Fried Oreos and the future of news
Fried Oreos overwhelm my palate, as I discovered when I was in Atlanta this weekend. The grease from the dough hangs out in the back of my throat, and boots any sweet residuals from the cookie right down to my stomach. But the people one table over from mine at the Glenwood Gastro Pub Saturday night could not get enough of them.
That made for kind of precursor for the talk I gave at the Society of Professional Journalists convention the following morning. I was part of a three-hour morning workshop on freelancing. My job was to start us off by setting up the state of the market.

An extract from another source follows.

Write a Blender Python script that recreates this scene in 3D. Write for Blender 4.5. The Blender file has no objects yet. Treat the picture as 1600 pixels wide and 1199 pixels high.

I feel like journalists are a little overwhelmed by the state of the market — the grease is just hanging around, booting all the good stuff going out of our gullets, making us feel like we’re in the maw of the mortuary for the profession. So even though I titled my talk “It’s a great time to be a journalist — unless you have mortgage and kids,” I aimed to accentuate the positive. It really is an exciting time to be in journalism, to have all these new ways to tell stories, to be able to engage in conversations with your audience about them, which can make journalism feel less abstract.
It is a lousy time for the business, especially print, and most prominently traditional newspapers in the West. But text isn’t going away. We just haven’t figured out how to make money on it in a digital realm, or not with the profit margins of print. Competition is also much broader on the Web, in a sense — from an advertiser’s perspective, journalists compete not just with blogs and social media sites and auction sites but with word processors and spreadsheets and security software!
The model will get worked out. Journalism will survive. Some parts of it will go the way of the town crier or the telegraph. But we’ll still be here, telling stories, making a difference, and making people want more.